Novo 'Star Wars' é uma adequação da saga à sensibilidade contemporânea

Crédito: Divulgação
Mark Hamill como Luke Skywalker em 'Os Últimos Jedi'

As guerras estão cansadas, e as estrelas também. Esvaiu-se a energia vital da violência, e a medonha figura paterna (Vater, Father, Vader) reduziu-se a um capacete irrisório, a um assessório hipster de um jovem atormentado por seus fantasmas. Esse capacete, num gesto simbólico, será jogado fora como traste sem serventia.

Nas velhas cosmogonias, os primeiros deuses foram destronados por seus filhos. Júpiter instaurou a ordem da nova corte celeste depois de destronar Saturno. Em tempos letárgicos, no entanto, a anemia moral atinge também os heróis que se revoltam contra os pais poderosos.

É assim que Luke Skywalker atira para longe o sabre luminoso, essa arma alegórica do sexo masculino, capaz de projetar um jorro aceso. Automutilação de um guerreiro que as galáxias exauriram.

"Star Wars: Os Últimos Jedi" foi escrito e dirigido por Rian Johnson. A longa saga, que nasceu em 1977, sofreu uma guinada. É compreensível que os estelobelífilos, com perdão do neologismo, fiéis ao espírito original, sintam-se traídos e odeiem o novo filme. Resta saber se a substância primeira criada por George Lucas pode existir nos dias de hoje.

A resposta é simples: não pode. Johnson atualizou "Star Wars". É um episódio de transição, mas é marcante. Se houve um antes, o depois deverá alterar sua essência.

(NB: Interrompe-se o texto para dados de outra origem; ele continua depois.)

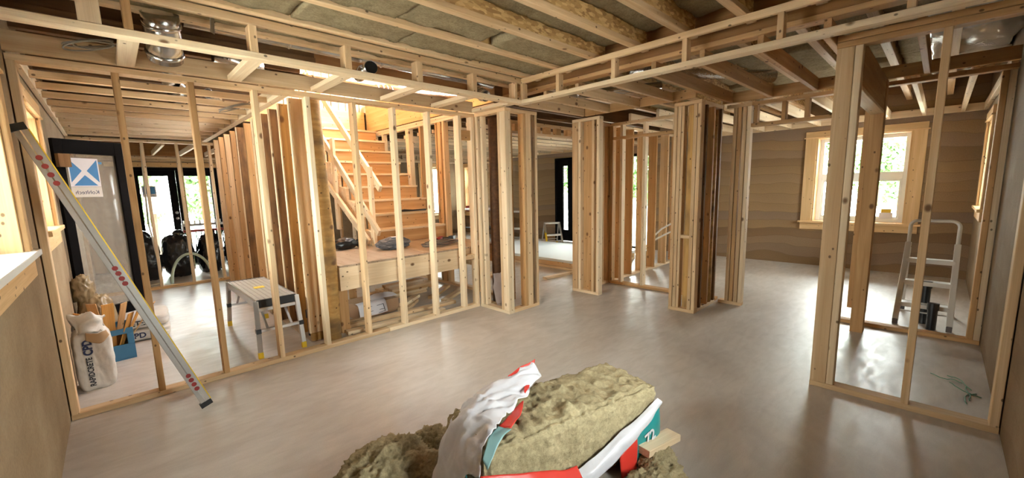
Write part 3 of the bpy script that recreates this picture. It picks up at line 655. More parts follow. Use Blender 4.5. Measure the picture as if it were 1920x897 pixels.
# built-up post and header box
wp = thing('built_up_post', 'brown built-up lumber post with hanging ply behind the tall near post', 'post', (5.06, .47, 0))
for q in ((4.985, 5.023, .395, .49, 0, OLD), (5.025, 5.063, .395, .49, 0, WARM), (5.065, 5.103, .395, .49, 0, OLD), (5.106, 5.20, .40, .438, .16, WARM), (5.105, 5.2, .50, .538, .2, OLD)):
    bx(wp, 'ply', q[0], q[1], q[2], q[3], q[4], 2.29, q[5] if q[5] is not OLD else WARM)
wq = thing('door_header', 'deep boxed plywood header over the doorway between near post and brown post', 'header', (4.25, .45, 2.0))
bx(wq, 'header_board', 3.56, 4.98, .40, .425, 2.03, 2.296, WARM); bx(wq, 'header_board', 3.56, 4.98, .465, .49, 2.03, 2.296, WARM); bx(wq, 'header_soffit', 3.56, 4.98, .398, .492, 2.005, 2.029, PALE)
# right stud wall
wr = frame('stud_wall', 'near stud wall ending in tall built-up post beside the right earth wall', (3.5, .1, 0))
bx(wr, 'bottom_plate', 3.46, 3.549, YR+.005, .53, 0, SW, PINE); bx(wr, 'top_plate', 3.46, 3.549, YR+.005, .53, ST+.001, ZS-.001, WARM)
bx(wr, 'top_plate', 3.46, 3.549, YR+.005, .53, ZS+.001, ZS+SW, WARM)
bx(wr, 'stud', 3.462, 3.50, .44, .529, SW+.001, ST, PINE); bx(wr, 'stud', 3.462, 3.549, .40, .438, SW+.001, ST, PALE)
bx(wr, 'stud', 3.502, 3.54, .44, .529, SW+.001, ST, WARM)
bx(wr, 'stud', 3.46, 3.549, .025, .063, SW+.001, ST, PINE); bx(wr, 'stud', 3.46, 3.549, YR+.006, YR+.044, SW+.001, ST, PINE)
# header in the gap past the boxed corner
wk = thing('door_header', 'pine header with short cripples spanning past the boxed stud corner', 'header', (4.7, 3.87, 2.1))
bx(wk, 'header', 3.75, 5.4, 3.85, 3.939, 2.13, 2.168, PALE)
for x in (3.9, 4.3, 4.52, 4.75, 5.0, 5.2): bx(wk, 'cripple', x, x+.10, 3.86, 3.93, 2.169, ST, WARM)
bx(wk, 'top_plate', 3.70, 5.4, 3.85, 3.939, ST+.001, ZS, PINE)
bx(wk, 'end_stud', 5.405, 5.443, 3.85, 3.939, 0, 2.3, PINE)
# dropped ceiling over the middle and right rooms
dm = thing('dropped_ceiling_frame', 'bright grid of joists over the kitchen seen between the stair studs', 'ceiling joists', (6, 7.5, ZS))
for k in range(15): bx(dm, 'joist', 3.72, 8.515, 4.6+.42*k, 4.638+.42*k, ZS+.001, ZS+.052, PALE)
bx(dm, 'ledger', 8.517, 8.553, 4.0, 10.9, ZS-.02, ZS+.10, PINE); bx(dm, 'ledger', 3.72, 8.5, 10.93, 10.968, ZS-.05, ZS+.09, PALE)
sk = thing('soffit_frame', 'small ladder soffit near the kitchen ceiling beyond the header', 'soffit frame', (6.2, 8.2, 2.1))
for x in (4.2, 6.2, 8.2): bx(sk, 'hanger', x, x+.038, 8.74, 8.78, 2.16, 2.84, PALE)
bx(sk, 'lower_rail', 3.8, 8.4, 8.7, 8.79, 2.12, 2.158, PALE); bx(sk, 'upper_rail', 3.8, 8.4, 8.7, 8.738, 2.25, 2.288, PALE)
for k in range(12): bx(sk, 'cripple', 3.85+.4*k, 3.888+.4*k, 8.7, 8.76, 2.159, 2.249, PALE)
dr = thing('dropped_ceiling_frame', 'brightly lit joists crossing towards the wall with the far window', 'ceiling joists', (7, 1.5, ZS))
for k, y in enumerate((3.05, 2.65, 2.25, 1.85, 1.45, 1.05, .62, .25, -.12)): bx(dr, 'joist', 5.35, 8.515, y-.019, y+.019, ZS+.002, ZS+.115, PALE)
bx(dr, 'ledger', 8.517, 8.553, YR+.01, 3.6, ZS, ZS+.10, PALE); bx(dr, 'ledger', 5.35, 8.51, YR+.003, YR+.041, ZS+.003, ZS+.10, PALE)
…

Seria difícil imaginar o próximo, a ser dirigido por J. J. Abrams, voltando atrás e retomando as pulsões masculinas de extermínio. Em todo caso, não é essa a inflexão que o atual propõe, nem o caminho que indica. "Star Wars" banha-se na luz de um western crepuscular.

Sinais exteriores se manifestam, bem claros. Chewbacca, ao assar um porg (avezinha alienígena adorável), é culpabilizado pelo olhar triste de outro. A cena cai como uma luva para estes nossos tempos vegetarianos, veganos, inundados pelo neossentimentalismo que animais e natureza agora despertam.

Outro aspecto é a importância dada às minorias raciais. Não às de alienígenas bizarros, com cara de anfíbio ou de lampreia. Essas continuam em seus papéis de figuração. Mas às minorias próprias ao mundo ocidental.

No filme anterior, "O Despertar da Força", de Abrams, surge Finn, vivido pelo ator John Boyega. O personagem era um stormtrooper (soldado que veste armadura branca e luzidia, expressão de uma desumanidade cega e obediente) que, como se dizia dos idos de 1968, teve uma tomada de consciência. Passou para o lado do bem.

Finn é negro. Não é o primeiro na série, mas foi salvo por Rose, interpretada por Kelly Marie Tran, atriz de origem vietnamita. Há um envolvimento afetivo entre os dois.

Outras modificações, mais consideráveis, podem ser detectadas pelas fissuras no maniqueísmo, fundamento essencial de "Star Wars".

Kylo Ren, o novo vilão, está bem longe de possuir a maldade sedimentada de Darth Vader. Com seu aspecto de Hamlet pós-moderno, torturado, raivoso, mas hesitante, é incapaz de levar sua crueldade ao extremo de matar a própria mãe. Ele atrai um público feminino jovem e romântico —inabitual e novo entre os fãs de "Star Wars".

Outro caso é o do trapaceiro DJ, que surgiu na pele de Benicio Del Toro. DJ, conta o dicionário da saga, significa "Don't Join", ou seja, não tome partido. É um bandido simpático e cínico diante de ideais. Demonstra que os traficantes de armas, divertindo-se num cassino luxuoso, negociam tanto com o exército "do mal" quanto com o "do bem".

Kylo Ren e DJ são os personagens mais marcantes. Os outros todos, menos elaborados, parecem antes sombras exangues, sem vitalidade, correspondendo ao declínio dos antigos valores que propulsavam batalhas.

A mais forte adequação do novo episódio à sensibilidade contemporânea parece-me estar na predominância das generais republicanas. São senhoras que não abdicam da feminilidade. Estão no oposto de uma Furiosa, a heroína de "Mad Max: Estrada da Fúria", e de sua adesão às convenções dos valores e da violência masculina. Elegantes, bem penteadas, usam vestidos vaporosos. Amáveis e sábias vovós.

O diretor chega ao ponto de escalar a atriz Amanda Lawrence como uma das comandantes secundárias —seu rosto não corresponde às convenções esperadas de beleza. Elas preferem estratégias de prudência e buscam comedir a embriaguez do heroísmo jovem e das proezas audazes. Infantilizam os destemidos como meninos desobedientes.

A tática feminina nesse filme é a do autossacrifício para o bem comum. O martírio torna-se melhor do que a luta.